Craving Mountain Dew

Chris —  June 30, 2009

I woke up a few days ago craving Mountain Dew, which is strange because I haven’t had a carbonated beverage since 2002.  But when offered the choice between a cold Dew after drinking warm water in the 110 degree sun of Dehli, I wasn’t about to refuse.  Back in the day I had an addiction, I would drink 200-300 oz. of the yellow stuff.  I gave it up one summer and lost 15 pounds.

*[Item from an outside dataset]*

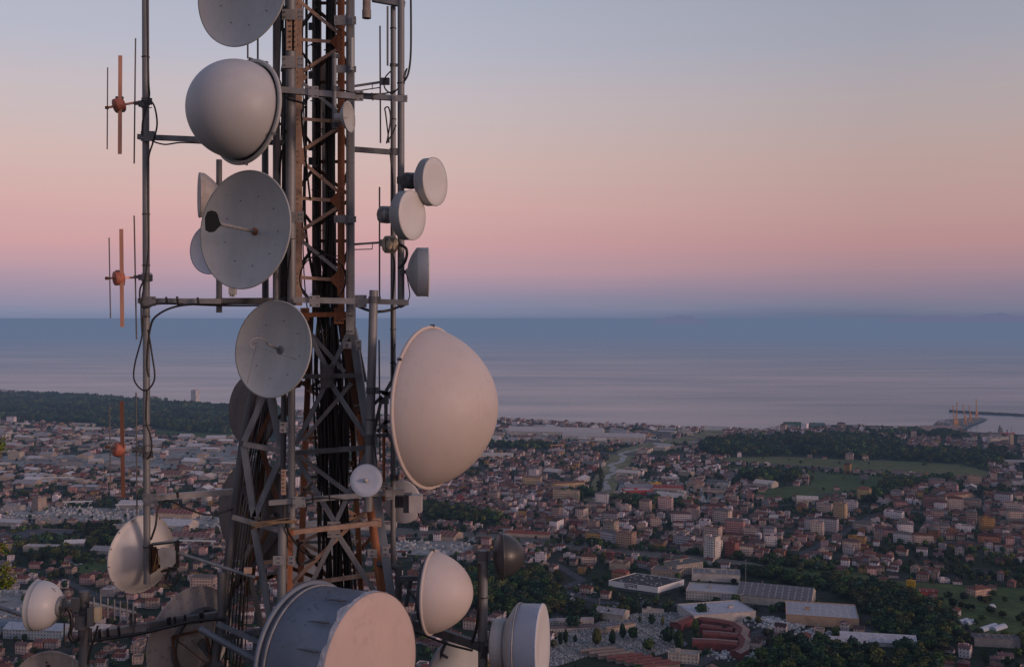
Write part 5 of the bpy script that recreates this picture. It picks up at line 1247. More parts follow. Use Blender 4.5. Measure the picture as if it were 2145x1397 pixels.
# shiny dish back, left
C, n, R, t_ = dish_base('dish_antenna', 295, 1160, 14.9, 80, -142, .06, 'shiny cream dish seen from behind on the foot of the slim mast')
prof = [(R + .012, .0), (R + .012, -.02), (R, -.02)] + [(r, a - .02) for r, a in reversed(par(R * .97, R * .42, 12))]
MB().lathe(prof, C, n, 72).build('reflector_back', near_mat('glossy_cream_back', (.50, .47, .45), (.58, .545, .52), 2, .42, .0, .02), t_)
rim_bolts(t_, C, n, R + .004, hole, 14, -.03, .008, L_=.03)
MB().lathe([(R * .97, -.02), (R * .5, R * -.30), (0, R * -.4)], C, n, 60).build('reflector', white, t_)
MB().lathe([(R * .20, -R * .40), (R * .22, -R * .50), (0, -R * .52)], C, n, 32).build('hub', galv, t_)
ru = thing('radio_unit', 'octagonal pale radio box in a dark frame behind the shiny dish back', 'radio unit', P(348, 1185, 14.2))
oc = [(331, 1152), (338, 1146), (362, 1146), (368, 1153), (368, 1178), (361, 1187), (340, 1187), (332, 1180)]
b = MB(); vs = [P(x, y, 14.15) for x, y in oc] + [P(x, y, 14.32) for x, y in oc]
b.add(vs, [tuple(range(8)), tuple(range(15, 7, -1))] + [(i, i + 8, (i + 1) % 8 + 8, (i + 1) % 8) for i in range(8)]); b.build('casing', galv_l, ru)
b = MB()
for a, c_ in [((316, 1140), (371, 1133)), ((371, 1133), (370, 1190)), ((370, 1190), (340, 1195)), ((316, 1140), (318, 1200))]: PB(b, a, c_, 3.5, 20, 14.25)
b.build('frame', black, ru)
b = MB(); plate(b, 314, 1146, 326, 1196, 14.3, .1); plate(b, 326, 1150, 334, 1190, 14.3, .08); b.build('bracket', rust_d, ru)
mw = MB(); mw.tube(smooth_pts([P(322, 1192, 14.2), P(326, 1172, 14.15), P(334, 1168, 14.1), (P(332, 1180, 14.1)), P(324, 1186, 14.1), P(328, 1160, 14.1)]), .005, 6); mw.build('wiring', near_mat('yellow_wire', (.10, .06, .015), (.16, .10, .02), 9), ru)
# small drum dish seen from behind, far left
C, n, R, t_ = dish_base('drum_antenna', 72, 1267, 13.9, 51, -118, .03, 'small white drum dish seen from behind beside the dark pole')
MB().lathe([(R * .9, .0), (R, 0), (R + .006, -.01), (R, -.02), (R, -.075), (R + .003, -.08)], C, n, 64).build('shroud', drumw, t_)
MB().lathe([(R, -.075)] + [(R * math.cos(a * .1571) * .995, -.075 - R * .92 * math.sin(a * .1571)) for a in range(1, 10)] + [(R * .12, -.075 - R * .93)], C, n, 64).build('reflector_back', near_mat('small_drum_paint', (.42, .41, .42), (.49, .475, .48), 3, .45), t_)
MB().lathe([(R * .42, -.075 - R * .84), (R * .42, -.075 - R * .97), (R * .3, -.075 - R * 1.0), (0, -.075 - R * 1.0)], C, n, 32).build('hub', galv, t_)
MB().lathe([(0, 0), (R * .98, 0)], C, n, 40).build('front_cover', drumw, t_)
rim_bolts(t_, C, n, R * .34, galv_d, 6, -.075 - R * 1.02, .007, 'fasteners')
bracket(t_, C, n, R * 1.1, P(170, 1262, 13.9), .07, galv)
b = MB()
for (x0, y0, x1, y1) in ((108, 1231, 111, 1233), (112, 1232, 115, 1234), (112, 1235, 114, 1237), (115, 1237, 117, 1239)): b.add([P(x0, y0, 13.28), P(x1, y0 + 1, 13.28), P(x1, y1 + .6, 13.28), P(x0, y1, 13.28)], [(0, 1, 2, 3)])
b.build('printed_mark', hole, t_)
for (x0, y0, x1, y1) in ((150, 1252, 166, 1280), (158, 1290, 180, 1318)):
    b = MB(); plate(b, x0, y0, x1, y1, 13.75, .06); b.build('mount_bracket', galv_d, t_)
yb = thing('radio_unit', 'yellowed flat box clamped on the dark pole beside the drum dish', 'radio unit', P(196, 1300, 13.8))
b = MB(); plate(b, 196, 1270, 211, 1300, 13.75, .1); b.build('casing', box_y, yb); b = MB(); plate(b, 185, 1272, 197, 1310, 13.7, .08); b.build('bracket', galv_d, yb)
# brown dish back at the bottom
C, n, R, t_ = dish_base('dish_antenna', 398, 1336, 15.0, 108, -140, .08, 'broad brownish dish back with a ring and box truss behind the dark arm')
MB().lathe([(R + .012, .0), (R + .012, -.02)] + [(r, a - .02) for r, a in reversed(par(R * .99, R * .26, 12))], C, n, 80).build('reflector_back', back_d, t_)
MB().lathe([(R * .60, -R * .20), (R * .66, -R * .26), (R * .62, -R * .32), (R * .56, -R * .30), (R * .6, -R * .2)], C, n, 64).build('stiffening_ring', galv_d, t_)
kb = [P(362, 1333, 14.5), P(430, 1318, 14.5), P(446, 1400, 14.5), P(372, 1410, 14.5)]
b = MB()
for i in range(4): b.bar(kb[i], kb[(i + 1) % 4], .035, .03)
b.bar(kb[0], kb[2], .012, .012); b.build('box_truss', rust_d, t_)
b = MB(); b.tube([P(424, 1344, 14.4), P(424, 1344, 14.3)], .05, 16); b.tube(smooth_pts([P(426, 1346, 14.3), P(432, 1350, 14.3), P(434, 1362, 14.3), P(440, 1368, 14.3), P(444, 1352, 14.3), P(446, 1335, 14.3)]), .012, 8); b.build('connector', black, t_)
bracket(t_, C, n, R * .3, P(464, 1400, 14.4), .08)
# corner dish with lettering, bottom left
C, n, R, t_, d = open_dish(103, 1442, 14.4, 76, -14, .02, 'large dish rim in the bottom corner with black stencilled marks', depth=.1, m_=back_d)
b = MB()
def tri(pts): b.add([P(x, y, 14.36) for x, y in pts], [tuple(range(len(pts)))])
tri([(96, 1383), (101, 1388), (96, 1389)]); tri([(97, 1392), (99, 1392), (100, 1397), (98, 1397)]); tri([(99, 1392), (101, 1392), (103, 1397), (101, 1397)]); tri([(102, 1391), (104, 1391), (105, 1397), (103, 1397)])
b.build('stencil_marks', hole, t_); bracket(t_, C, n, R * .1, P(176, 1460, 13.9), .07)
for q in (153, 166): 
    b = MB(); b.tube([P(q, 1380, 14.3), P(q - 2, 1420, 14.2)], .012, 6); b.build('support_rod', galv_l, t_)
# white panel dish with jagged edge, bottom
C, n, R, t_ = drum(960, 1412, 15.2, 76, 38, .05, 'white drum cover with a jagged edge behind the long dark arm', 8, white, torn, mount=(930, 1400, 15.4))
b = MB(); PA(b, (935, 1342), (910, 1400), 7, 15.0); PA(b, (925, 1370), (938, 1378), 5, 15.0); b.build('support_strut', galv_d, t_)
# three drums on the right pole
drum(912, 381, 14.3, 50, 60, .0, 'highest white drum dish on the right pole, set farthest out', 20, facew, drumw, .4, mount=(846, 380, 14.5))
drum(864, 451, 14.0, 51.5, 58, .0, 'middle white drum dish overlapping the right pole', 22, facew, drumw, .4, mount=(822, 450, 14.5))
drum(897, 570, 14.4, 51, 93, .0, 'lowest drum dish on the right pole, seen exactly side on', 24, facew, facew, .35, mount=(842, 570, 14.5), conedepth=.13, conem=drumw)
for (x0, y0, x1, y1, m_, lb) in ((797, 432, 818, 468, galv_l, 'finned grey radio unit behind the middle drum dish'), (804, 494, 832, 531, box_y, 'yellowed rounded radio box below the middle drum dish'), (849, 362, 868, 396, galv_d, 'dark radio unit behind the highest drum dish')):
    t_ = thing('radio_unit', lb, 'radio unit', P((x0 + x1) / 2, y1, 14.5))
    b = MB(); b.lathe([(0, .10), (.30 * (y1 - y0) * mpp(14.5), .10), (.5 * (y1 - y0) * mpp(14.5), .07), (.52 * (y1 - y0) * mpp(14.5), -.05), (0, -.05)], P((x0 + x1) / 2, (y0 + y1) / 2, 14.45), Vector((-.8, -.6, 0)), 10, False); b.build('casing', m_, t_)
    b = MB(); [plate(b, x0 + 3 + 4 * i, y0 + 4, x0 + 4.5 + 4 * i, y1 - 4, 14.36, .05) for i in range(int((x1 - x0) / 5))]; b.build('cooling_fins', galv_d, t_)
# tiny dish on the short pole
C, n, R, t_ = dish_base('dish_antenna', 732, 245, 13.9, 33, 68, .05, 'tiny white cone shaped dish at mid mast, facing sideways')
MB().lathe(par(R, R * .34, 8) + [(R * .98, -.01)] + [(r, a - .02) for r, a in reversed(par(R * .96, R * .5, 8))], C, n, 48).build('reflector', white, t_)
MB().lathe([(.02, -R * .34), (.012, -R * .1), (0, -R * .08)], C, n, 12).build('feed_stub', white, t_)
MB().lathe([(R * .3, -R * .45), (R * .28, -R * .95), (0, -R * .95)], C, n, 20).build('hub', box_m, t_)
bracket(t_, C, n, R * .8, P(704, 243, 14.1), .05, galv)

# ------------------------------------------------------------------ dipole antennas on the slim mast
rust_b = near_mat('brown_oxidised_bar', (.13, .055, .035), (.19, .085, .055), 12, .8, 0, .1, True)
def dipole(cy, bar, d1, d2, lb, tiltpx, dk=False):
    t_ = thing('dipole_antenna', lb, 'antenna', P(252, cy, 14.5))
    Ya = 14.5
    b = MB(); PB(b, (224, cy + tiltpx), (302, cy - tiltpx), 4, 4, 14.35, 14.65); b.build('boom', copper if not dk else galv_l, t_)
    b = MB(); ax = (P(226, cy + tiltpx * .9, 14.36) - P(262, cy - 2, 14.5)).normalized()
    c0 = P(258, cy, 14.42); b.lathe([(0, 0), (14 * mpp(Ya), 0), (15 * mpp(Ya), .008), (15 * mpp(Ya), .11), (14 * mpp(Ya), .12), (0, .11)], c0, ax, 28); b.build('insulator', insul, t_)
    b = MB(); PB(b, bar[0], bar[1], 7.5, 3, 14.34); b.build('dipole_bar', rust_b if dk else copper, t_)
    b = MB(); PT(b, d1[0], d1[1], 1.35, 14.34, n=8); b.build('director_rod', rod_m, t_)
    b = MB(); PT(b, d2[0], d2[1], 1.6, 14.6, n=8); b.build('reflector_rod', rod_m, t_)
    b = MB(); b.lathe([(0, -.02), (.022, -.02), (.022, .02), (0, .02)], P(224, cy + tiltpx, 14.33), Vector((1, 0, 0)), 12); b.build('end_cap', rust_d, t_)
    b = MB(); plate(b, 243, cy - 16, 258, cy - 12, 14.36, .05); plate(b, 245, cy + 12, 260, cy + 16, 14.36, .05); plate(b, 281, cy - 5, 291, cy + 1, 14.5, .05); plate(b, 291, cy - 7, 303, cy + 5, 14.5, .06); b.build('clamp', galv_d, t_)
    b = MB(); [PT(b, (296, cy + q), (318, cy + q), 1, 14.45, n=6) for q in (-9, 7)]; b.build('u_bolts', rod_m, t_)
dipole(219, ((252, 117), (251, 323)), ((225.5, 142), (224.5, 313)), ((284, 81), (281, 343)), 'highest copper dipole antenna on the slim mast, against the sky', 7)
dipole(582, ((254, 480), (256, 685)), ((228.5, 498), (231.5, 667)), ((281, 452), (286, 711)), 'middle copper dipole antenna, brightest orange, just above the cross arm', 1)
dipole(942, ((255, 840), (258, 1042)), ((229.5, 850), (231.5, 1020)), ((285, 822), (287, 1080)), 'darkest copper dipole antenna on the slim mast, in front of the plain', -6, True)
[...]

It is impossible to boil down the visceral experience that is India, but I will say this:

  1. India is dirty.  The streets are covered in trash.  Everywhere you look are poor, dirty street children.  Water buffalo, and a renewal energy source-their patties-cover the muddy streets.  There is little to infrastructure to provide clean running water, constant electricity or dispose trash.
  2. India is poor.  In America, I am poor.  This means I have five pairs of shoes (mostly worn out), a few jeans (some of them are “holy”), drive an old car, and seldom eat out (weekly trip to Red Robin.)  Being poor here means you are homeless, you eat rice a few times a day if you are lucky, and bathing is a luxury.
  3. India is a musical.  The constant polyrhythmic dance beat of Bollywood movies and music videos, the singing of Christian children, the Imam’s at the mosques and morning prayers to Krishna, Vishnu and Shiva constantly fill the air with music.  It is not strange to see adults break in to broad, full body dance movements in public places.
  4. Many Indians are very, very lost.  When Dr. Monte Cox, in his Living World Religion’s class at Harding University taught us about the Hindu caste system, he closed by describing the way in which religious classism forced people in to abject poverty.   He said that this alone was all the reason he needed to believe that different religions ARE NOT the same.   Jesus loves the little children.  Although there are good ideas in all faiths, none have the power to save and heal people and nations the way that Jesus does.

In America, I have many bad habits, like my Mountain Dew addiction.  India shows me how great my blessings are, and how trivial some of my pains are.  Most of all it reminds me of the blessings I have in Jesus Christ.